First Gen. Odem and now ex-Senator Hart (kind of a range of political background there), basically saying the same things.
Hart-Rudman was one of the very best Commissions in recent history. Had anyone paid attention to them, we might have headed off 9-11. (They had some very prescient warnings about terrorists and air security.)
Somebody (Soros?) should get some funds to Hart, Rudman, Odem, and some of the others with the spine to “do a Roberts”--camp out in Congress and the Governor’s mansions to educate the potential candidates.
On another note, Rove has clearly realized that Bush cannot be exposed to real people like Cindy Sheehan on camera--the results would be a total melt-down. If the bubble ever breaks down and the video is rolling, the results are going to be fun to watch. Look what happened to Rumsfeld in Iraq when he got a serious question. And Bush is no Rumsfeld.

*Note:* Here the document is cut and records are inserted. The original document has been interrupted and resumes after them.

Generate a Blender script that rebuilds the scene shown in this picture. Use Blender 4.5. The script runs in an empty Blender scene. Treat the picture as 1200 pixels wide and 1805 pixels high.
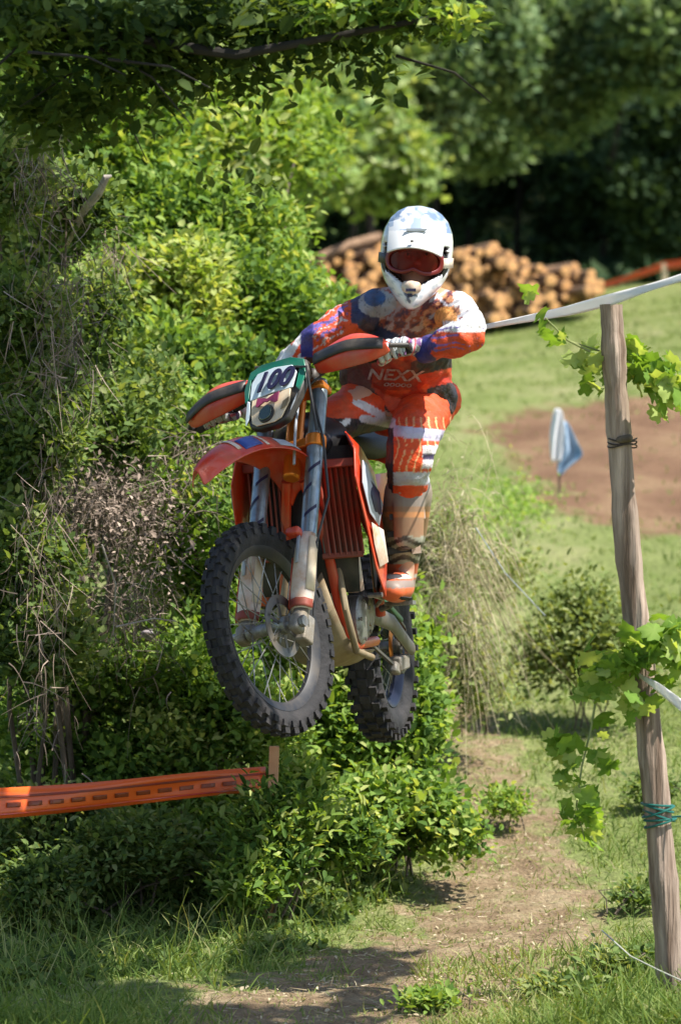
import bpy, bmesh, math, random
import numpy as np
from mathutils import Vector, Matrix
random.seed(7); rng = np.random.default_rng(11)
SC = bpy.context.scene; COL = SC.collection
F = 7210.0; CZ = 1.55

# ------------------------------------------------------------------ camera, light, exposure
cd = bpy.data.cameras.new('camera'); cam = bpy.data.objects.new('camera', cd); COL.objects.link(cam)
cam.location = (0, 0, CZ); cam.rotation_euler = (math.radians(90), 0, 0)
cd.sensor_fit = 'VERTICAL'; cd.sensor_height = 36; cd.sensor_width = 24; cd.lens = F/1805*36
cd.clip_start = .5; cd.clip_end = 600
cd.dof.use_dof = True; cd.dof.focus_distance = 13.8; cd.dof.aperture_fstop = 4.4
SC.camera = cam
SAZ, SEL = math.radians(-22), math.radians(58)      # azimuth from +x towards +y; elevation
S = Vector((math.cos(SEL)*math.cos(SAZ), math.cos(SEL)*math.sin(SAZ), math.sin(SEL)))
w = bpy.data.worlds.new('World'); SC.world = w; w.use_nodes = True
nt = w.node_tree; sky = nt.nodes.new('ShaderNodeTexSky'); sky.sky_type = 'NISHITA'; sky.sun_disc = False
sky.sun_elevation = SEL; sky.sun_rotation = math.radians(90) - SAZ
nt.links.new(sky.outputs[0], nt.nodes['Background'].inputs[0]); nt.nodes['Background'].inputs[1].default_value = .11
sl = bpy.data.lights.new('sun', 'SUN'); sl.energy = 5.0; sl.angle = math.radians(.5); sl.color = (1, .95, .86)
so = bpy.data.objects.new('sun', sl); COL.objects.link(so); so.rotation_euler = (-S).to_track_quat('-Z', 'Y').to_euler()
so.location = (20, -10, 30)
vs = SC.view_settings; vs.view_transform = 'Standard'; vs.look = 'None'; vs.gamma = 1; vs.use_curve_mapping = False
vs.exposure = .88

# ------------------------------------------------------------------ helpers
def U(px, py, d): return Vector(((px-600)/F*d, d, (902.5-py)/F*d + CZ))

def mat(name, col, rough=.6, metal=0, col2=None, scale=20, bump=0, bscale=None, attr=None, trans=0, tcol=None, spec=.5, coat=0, dirt=None, dscale=9, damt=.5, stretch=None, detail=5):
    m = bpy.data.materials.new(name); m.use_nodes = True; n = m.node_tree.nodes; L = m.node_tree.links
    b = n['Principled BSDF']; b.inputs['Roughness'].default_value = rough; b.inputs['Metallic'].default_value = metal
    b.inputs['Specular IOR Level'].default_value = spec; b.inputs['Coat Weight'].default_value = coat
    tc = n.new('ShaderNodeTexCoord'); mp = n.new('ShaderNodeMapping'); L.new(tc.outputs['Object'], mp.inputs[0])
    if stretch: mp.inputs['Scale'].default_value = stretch
    out = None
    if attr == 'Col':
        a = n.new('ShaderNodeVertexColor'); a.layer_name = 'Col'; out = a.outputs[0]
    elif attr:
        a = n.new('ShaderNodeAttribute'); a.attribute_name = attr
        r = n.new('ShaderNodeValToRGB'); r.color_ramp.interpolation = 'LINEAR'
        cols = col if isinstance(col[0], (tuple, list)) else [col, col2]
        while len(r.color_ramp.elements) < len(cols): r.color_ramp.elements.new(.5)
        for i, c in enumerate(cols):
            r.color_ramp.elements[i].position = i/(len(cols)-1); r.color_ramp.elements[i].color = (*c, 1)
        L.new(a.outputs['Fac'], r.inputs[0]); out = r.outputs[0]
    elif col2:
        t = n.new('ShaderNodeTexNoise'); t.inputs['Scale'].default_value = scale; t.inputs['Detail'].default_value = detail
        L.new(mp.outputs[0], t.inputs[0]); r = n.new('ShaderNodeValToRGB')
        r.color_ramp.elements[0].position = .35; r.color_ramp.elements[1].position = .65
        r.color_ramp.elements[0].color = (*col, 1); r.color_ramp.elements[1].color = (*col2, 1)
        L.new(t.outputs['Fac'], r.inputs[0]); out = r.outputs[0]
    else:
        rgb = n.new('ShaderNodeRGB'); rgb.outputs[0].default_value = (*col, 1); out = rgb.outputs[0]
    if dirt:
        t = n.new('ShaderNodeTexNoise'); t.inputs['Scale'].default_value = dscale; t.inputs['Detail'].default_value = 8
        t.inputs['Roughness'].default_value = .65
        L.new(mp.outputs[0], t.inputs[0]); r = n.new('ShaderNodeMapRange'); r.inputs['From Min'].default_value = .5-.25*damt
        r.inputs['From Max'].default_value = .85-.2*damt; r.inputs['To Max'].default_value = min(1, .35+damt)
        L.new(t.outputs['Fac'], r.inputs[0]); mx = n.new('ShaderNodeMix'); mx.data_type = 'RGBA'
        L.new(r.outputs[0], mx.inputs[0]); L.new(out, mx.inputs[6]); mx.inputs[7].default_value = (*dirt, 1); out = mx.outputs[2]
        mr = n.new('ShaderNodeMapRange'); mr.inputs['To Min'].default_value = rough; mr.inputs['To Max'].default_value = .85
        L.new(r.outputs[0], mr.inputs[0]); L.new(mr.outputs[0], b.inputs['Roughness'])
    L.new(out, b.inputs['Base Color'])
    if bump:
        t = n.new('ShaderNodeTexNoise'); t.inputs['Scale'].default_value = bscale or scale; t.inputs['Detail'].default_value = 6
        L.new(mp.outputs[0], t.inputs[0]); bp = n.new('ShaderNodeBump'); bp.inputs['Strength'].default_value = bump
        bp.inputs['Distance'].default_value = .02; L.new(t.outputs['Fac'], bp.inputs['Height']); L.new(bp.outputs[0], b.inputs['Normal'])
    if trans:
        tr = n.new('ShaderNodeBsdfTranslucent'); ms = n.new('ShaderNodeMixShader'); ms.inputs[0].default_value = trans
        if tcol:
            mm = n.new('ShaderNodeMix'); mm.data_type = 'RGBA'; mm.blend_type = 'MULTIPLY'; mm.inputs[0].default_value = 1
            L.new(out, mm.inputs[6]); mm.inputs[7].default_value = (*tcol, 1); L.new(mm.outputs[2], tr.inputs[0])
        else: L.new(out, tr.inputs[0])
        L.new(b.outputs[0], ms.inputs[1]); L.new(tr.outputs[0], ms.inputs[2]); L.new(ms.outputs[0], n['Material Output'].inputs[0])
    return m

def tag(o, label=None, cat=None, group=None, kind=None):
    if label: o['label'] = label
    if cat: o['category'] = cat
    if group: o['group'] = group
    if kind: o['kind'] = kind
    return o
def empty(name, label, cat, loc=(0, 0, 0), group=None, mw=None):
    o = bpy.data.objects.new(name, None); COL.objects.link(o); o.location = loc; o.empty_display_size = .1
    if mw is not None: o.matrix_world = mw
    return tag(o, label, cat, group)
def link(name, me, m=None, parent=None, inv=False):
    o = bpy.data.objects.new(name, me); COL.objects.link(o)
    if m is not None:
        for x in (m if isinstance(m, list) else [m]): me.materials.append(x)
    if parent is not None:
        o.parent = parent
        if inv: o.matrix_parent_inverse = wm(parent).inverted()
    return o
def wm(o):
    M_ = o.matrix_basis.copy()
    while o.parent is not None:
        M_ = o.parent.matrix_basis @ o.matrix_parent_inverse @ M_ if False else (o.parent.matrix_basis @ o.matrix_parent_inverse) @ M_
        o = o.parent
    return M_

def np_mesh(name, V, Fc, attrs=None, smooth=False):
    """V (n,3); Fc (m,k) constant-size faces"""
    me = bpy.data.meshes.new(name); V = np.asarray(V, np.float32); Fc = np.asarray(Fc, np.int32)
    m, k = Fc.shape
    me.vertices.add(len(V)); me.vertices.foreach_set('co', V.ravel())
    me.loops.add(m*k); me.loops.foreach_set('vertex_index', Fc.ravel())
    me.polygons.add(m); me.polygons.foreach_set('loop_start', np.arange(0, m*k, k, dtype=np.int32))
    me.polygons.foreach_set('loop_total', np.full(m, k, np.int32))
    if smooth: me.polygons.foreach_set('use_smooth', np.ones(m, bool))
    me.update(calc_edges=True)
    for an, av in (attrs or {}).items():
        a = me.attributes.new(an, 'FLOAT', 'POINT'); a.data.foreach_set('value', np.asarray(av, np.float32))
    return me

def frame(d, hint=None):
    d = Vector(d).normalized()
    h = Vector(hint) if hint is not None else (Vector((0, 0, 1)) if abs(d.z) < .9 else Vector((1, 0, 0)))
    a = (h - d*h.dot(d)).normalized(); return a, d.cross(a)

class MB:
    def __init__(s): s.v = []; s.f = []
    def add(s, vs, fs):
        o = len(s.v); s.v += [tuple(x) for x in vs]; s.f += [tuple(i+o for i in f) for f in fs]; return s
    def rings(s, R, cap=True, closed=False):
        n = len(R[0]); vs = [p for r in R for p in r]; fs = []
        K = len(R)
        for i in range(K if closed else K-1):
            for j in range(n):
                fs.append((i*n+j, i*n+(j+1) % n, ((i+1) % K)*n+(j+1) % n, ((i+1) % K)*n+j))
        if cap and not closed: fs += [tuple(range(n-1, -1, -1)), tuple((K-1)*n+j for j in range(n))]
        return s.add(vs, fs)
    def tube(s, pts, r, seg=10, hint=None, cap=True):
        pts = [Vector(p) for p in pts]; N = len(pts); rr = r if isinstance(r, (list, tuple)) else [r]*N
        R = []; pa = None
        for i, p in enumerate(pts):
            d = (pts[min(i+1, N-1)]-pts[max(i-1, 0)])
            a, b = frame(d, hint if hint is not None else pa); pa = a
            q = rr[i]; qa, qb = q if isinstance(q, (tuple, list)) else (q, q)
            R.append([p+a*math.cos(2*math.pi*k/seg)*qa+b*math.sin(2*math.pi*k/seg)*qb for k in range(seg)])
        return s.rings(R, cap)
    def limb(s, pts, rr, seg=20, hint=None):
        """rounded-end elliptical tube through points, subdivided smoothly"""
        pts = [Vector(p) for p in pts]; rr = [q if isinstance(q, (tuple, list)) else (q, q) for q in rr]
        P = []; Q = []
        N = len(pts)
        for i in range(N-1):
            p0, p1, p2, p3 = pts[max(i-1, 0)], pts[i], pts[i+1], pts[min(i+2, N-1)]
            for k in range(6):
                t = k/6
                P.append(.5*((2*p1)+(p2-p0)*t+(2*p0-5*p1+4*p2-p3)*t*t+(3*p1-p0-3*p2+p3)*t**3))
                tt = t*t*(3-2*t); Q.append((rr[i][0]*(1-tt)+rr[i+1][0]*tt, rr[i][1]*(1-tt)+rr[i+1][1]*tt))
        P.append(pts[-1]); Q.append(rr[-1])
        d0 = (P[0]-P[1]).normalized(); d1 = (P[-1]-P[-2]).normalized()
        A = [(P[0]+d0*min(Q[0])*math.sin(a), (Q[0][0]*math.cos(a), Q[0][1]*math.cos(a))) for a in (1.4, 1.1, .75, .4)]
        B = [(P[-1]+d1*min(Q[-1])*math.sin(a), (Q[-1][0]*math.cos(a), Q[-1][1]*math.cos(a))) for a in (.4, .75, 1.1, 1.4)]
        return s.tube([x[0] for x in A]+P+[x[0] for x in B], [x[1] for x in A]+Q+[x[1] for x in B], seg, hint)
    def box(s, c, dims, X=(1, 0, 0), Z=(0, 0, 1)):
        X = Vector(X).normalized(); Z = Vector(Z); Z = (Z-X*Z.dot(X)).normalized(); Y = Z.cross(X); c = Vector(c)
        a, b, h = [q/2 for q in dims]
        vs = [c+X*i*a+Y*j*b+Z*k*h for i in (-1, 1) for j in (-1, 1) for k in (-1, 1)]
        return s.add(vs, [(0, 1, 3, 2), (4, 6, 7, 5), (0, 4, 5, 1), (2, 3, 7, 6), (0, 2, 6, 4), (1, 5, 7, 3)])
    def lathe(s, c, axis, prof, seg=48, hint=None, closed=True):
        """prof: list of (radius, offset along axis)"""
        c = Vector(c); ax = Vector(axis).normalized(); a, b = frame(ax, hint); R = []
        for k in range(seg):
            d = a*math.cos(2*math.pi*k/seg)+b*math.sin(2*math.pi*k/seg)
            R.append([c+d*r+ax*o for r, o in prof])
        n = len(prof); vs = [p for r in R for p in r]; fs = []
        for i in range(seg):
            for j in range(n if closed else n-1):
                fs.append((i*n+j, ((i+1) % seg)*n+j, ((i+1) % seg)*n+(j+1) % n, i*n+(j+1) % n))
        if not closed:
            fs += [tuple(i*n for i in range(seg)), tuple(i*n+n-1 for i in range(seg-1, -1, -1))]
        return s.add(vs, fs)
    def prism(s, outline, off):
        """closed outline of Vectors, extruded by off"""
        n = len(outline); o = Vector(off); a = [Vector(p) for p in outline]
        return s.add(a+[p+o for p in a], [tuple(range(n-1, -1, -1)), tuple(range(n, 2*n))]+[(i, (i+1) % n, n+(i+1) % n, n+i) for i in range(n)])
    def grid(s, G):
        r, c = len(G), len(G[0])
        return s.add([p for q in G for p in q], [(i*c+j, i*c+j+1, (i+1)*c+j+1, (i+1)*c+j) for i in range(r-1) for j in range(c-1)])
    def mesh(s, name, smooth=True, angle=40):
        me = bpy.data.meshes.new(name); me.from_pydata(s.v, [], s.f)
        bm = bmesh.new(); bm.from_mesh(me); bmesh.ops.recalc_face_normals(bm, faces=bm.faces); bm.to_mesh(me); bm.free()
        if smooth:
            me.polygons.foreach_set('use_smooth', [True]*len(me.polygons)); me.set_sharp_from_angle(angle=math.radians(angle))
        return me
    def obj(s, name, m, parent=None, bevel=0, solid=0, sub=0, angle=40, inv=False):
        o = link(name, s.mesh(name, angle=angle), m, parent, inv)
        if solid: q = o.modifiers.new('solid', 'SOLIDIFY'); q.thickness = solid; q.offset = 0
        if sub: q = o.modifiers.new('sub', 'SUBSURF'); q.levels = q.render_levels = sub
        if bevel: q = o.modifiers.new('bevel', 'BEVEL'); q.width = bevel; q.segments = 2; q.limit_method = 'ANGLE'
        return o

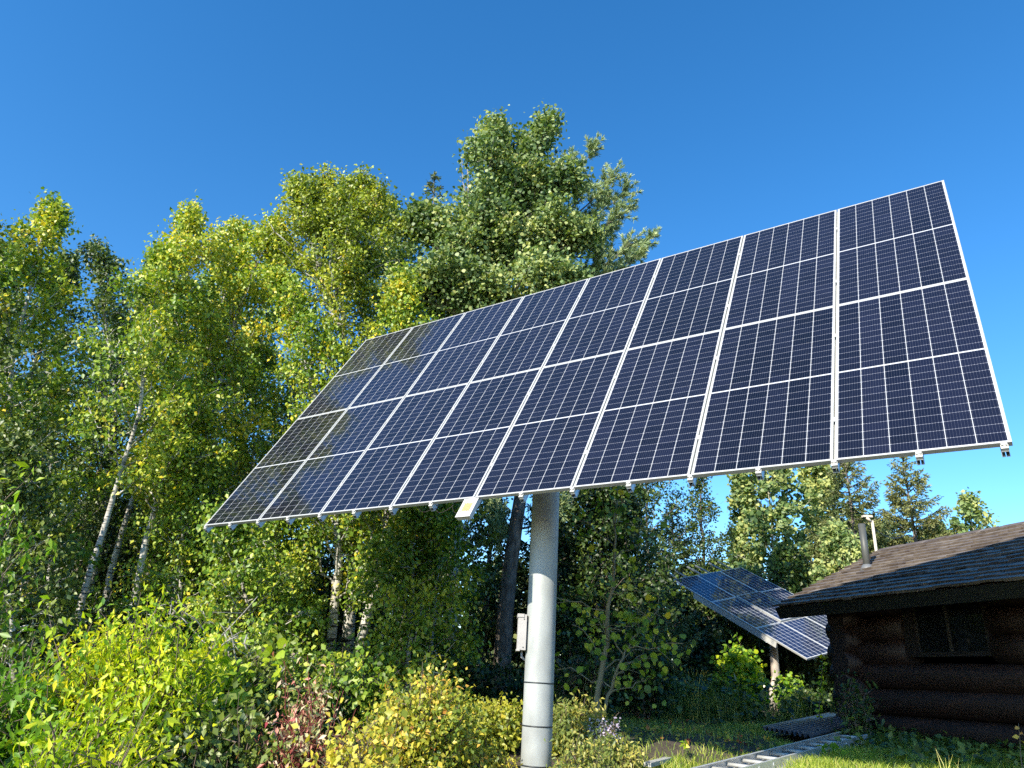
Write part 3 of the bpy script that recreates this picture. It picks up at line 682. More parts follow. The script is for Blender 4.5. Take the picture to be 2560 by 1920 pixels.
BUSHL = leafmat('lime_shrub_leaf', [(0, (.045, .115, .010)), (.35, (.13, .22, .012)), (.65, (.30, .34, .012)), (1, (.52, .40, .015))], trans=.4)
ORL = leafmat('autumn_leaf', [(0, (.09, .13, .02)), (.35, (.28, .27, .03)), (.62, (.46, .34, .05)), (.85, (.50, .20, .05)), (1, (.32, .045, .035))], trans=.35)
PINKL = leafmat('dogwood_leaf', [(0, (.07, .12, .03)), (.35, (.22, .24, .09)), (.6, (.48, .36, .24)), (.8, (.42, .16, .12)), (1, (.25, .04, .05))], trans=.3)
SPRL = leafmat('spruce_needle', [(0, (.016, .034, .012)), (.5, (.045, .070, .020)), (1, (.13, .135, .045))], trans=.08, rough=.55)
PINEL = leafmat('pine_needle', [(0, (.05, .09, .045)), (.5, (.125, .185, .085)), (1, (.28, .32, .15))], trans=.12, rough=.5)
WEEDL = leafmat('weed_leaf', [(0, (.03, .06, .015)), (.5, (.12, .15, .035)), (1, (.36, .30, .07))], trans=.3)
ASTER = leafmat('aster_petal', [(0, (.22, .19, .28)), (.5, (.40, .36, .46)), (1, (.5, .42, .35))], trans=.3)

# ------------------------------------------------------------------ left birch wood
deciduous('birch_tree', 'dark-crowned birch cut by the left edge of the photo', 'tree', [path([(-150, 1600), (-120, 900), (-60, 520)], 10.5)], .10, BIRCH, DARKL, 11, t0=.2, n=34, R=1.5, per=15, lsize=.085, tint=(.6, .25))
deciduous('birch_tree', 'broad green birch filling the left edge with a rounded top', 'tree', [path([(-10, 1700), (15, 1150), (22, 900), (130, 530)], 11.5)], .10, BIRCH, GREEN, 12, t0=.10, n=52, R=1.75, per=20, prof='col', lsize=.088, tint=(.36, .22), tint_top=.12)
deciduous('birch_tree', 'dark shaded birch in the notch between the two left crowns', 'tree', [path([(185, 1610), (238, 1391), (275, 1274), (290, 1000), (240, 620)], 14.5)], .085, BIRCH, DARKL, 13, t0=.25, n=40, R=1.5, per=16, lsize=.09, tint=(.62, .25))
deciduous('birch_tree', 'slender leaning birch with a bare white trunk nearest the lime shrub', 'tree', [path([(180, 1625), (238, 1391), (278, 1260), (330, 1100), (370, 930), (400, 640)], 11.5)], .062, BIRCH, GREEN, 14, t0=.42, n=30, R=1.3, per=18, lsize=.085, tint=(.40, .2))
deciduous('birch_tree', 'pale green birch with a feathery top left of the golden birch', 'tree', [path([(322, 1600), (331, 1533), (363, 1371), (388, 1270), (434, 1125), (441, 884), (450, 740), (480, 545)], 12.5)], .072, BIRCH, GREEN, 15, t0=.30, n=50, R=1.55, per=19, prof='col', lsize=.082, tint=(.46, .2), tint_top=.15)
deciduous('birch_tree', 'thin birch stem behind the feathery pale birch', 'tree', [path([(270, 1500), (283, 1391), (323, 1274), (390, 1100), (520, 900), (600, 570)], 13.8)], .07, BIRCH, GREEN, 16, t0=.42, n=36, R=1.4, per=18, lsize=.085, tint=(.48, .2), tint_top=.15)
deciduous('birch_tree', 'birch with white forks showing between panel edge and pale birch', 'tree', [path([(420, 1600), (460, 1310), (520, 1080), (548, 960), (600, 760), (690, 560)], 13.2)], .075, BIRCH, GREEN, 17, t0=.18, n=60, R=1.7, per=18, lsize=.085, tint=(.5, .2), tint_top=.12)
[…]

When Nixon was on the sauce and imploding he’d wander around the Mall in the wee hours of the dawn and give political seminars to the hippies and protesters. There’s some footage of him at this that’s really interesting. But Nixon had a forty-pound brain (albeit with the morality of Richard III) while Bush has Rove for a brain.
Bush won’t be doing any seminars on the Mall, I can tell you. Bush has a hard time staying upright on his bicycle.
Who Will Say 'No More'?
By Gary Hart
Wednesday, August 24, 2005; A15
"Waist deep in the Big Muddy and the big fool said to push on," warned an anti-Vietnam war song those many years ago. The McGovern presidential campaign, in those days, which I know something about, is widely viewed as a cause for the decline of the Democratic Party, a gateway through which a new conservative era entered.
Like the cat that jumped on a hot stove and thereafter wouldn't jump on any stove, hot or cold, today's Democratic leaders didn't want to make that mistake again. Many supported the Iraq war resolution and -- as the Big Muddy is rising yet again -- now find themselves tongue-tied or trying to trump a war president by calling for deployment of more troops. Thus does good money follow bad and bad politics get even worse.
History will deal with George W. Bush and the neoconservatives who misled a mighty nation into a flawed war that is draining the finest military in the world, diverting Guard and reserve forces that should be on the front line of homeland defense, shredding international alliances that prevailed in two world wars and the Cold War, accumulating staggering deficits, misdirecting revenue from education to rebuilding Iraqi buildings we've blown up, and weakening America's national security.
But what will history say about an opposition party that stands silent while all this goes on? My generation of Democrats jumped on the hot stove of Vietnam and now, with its members in positions of responsibility, it is afraid of jumping on any political stove. In their leaders, the American people look for strength, determination and self-confidence, but they also look for courage, wisdom, judgment and, in times of moral crisis, the willingness to say: "I was wrong."
To stay silent during such a crisis, and particularly to harbor the thought that the administration's misfortune is the Democrats' fortune, is cowardly. In 2008 I want a leader who is willing now to say: "I made a mistake, and for my mistake I am going to Iraq and accompanying the next planeload of flag-draped coffins back to Dover Air Force Base. And I am going to ask forgiveness for my mistake from every parent who will talk to me."
Further, this leader should say: "I am now going to give a series of speeches across the country documenting how the administration did not tell the American people the truth, why this war is making our country more vulnerable and less secure, how we can drive a wedge between Iraqi insurgents and outside jihadists and leave Iraq for the Iraqis to govern, how we can repair the damage done to our military, what we and our allies can do to dry up the jihadists' swamp, and what dramatic steps we must take to become energy-secure and prevent Gulf Wars III, IV and so on."
At stake is not just the leadership of the Democratic Party and the nation but our nation's honor, our nobility and our principles. Franklin D. Roosevelt established a national community based on social justice. Harry Truman created international networks that repaired the damage of World War II and defeated communism. John F. Kennedy recaptured the ideal of the republic and the sense of civic duty. To expect to enter this pantheon, the next Democratic leader must now undertake all three tasks.
But this cannot be done while the water is rising in the Big Muddy of the Middle East. No Democrat, especially one now silent, should expect election by default. The public trust must be earned, and speaking clearly, candidly and forcefully now about the mess in Iraq is the place to begin.
The real defeatists today are not those protesting the war. The real defeatists are those in power and their silent supporters in the opposition party who are reduced to repeating "Stay the course" even when the course, whatever it now is, is light years away from the one originally undertaken. The truth is we're way off course. We've stumbled into a hornet's nest. We've weakened ourselves at home and in the world. We are less secure today than before this war began.
Who now has the courage to say this?
The writer is a former Democratic senator from Colorado.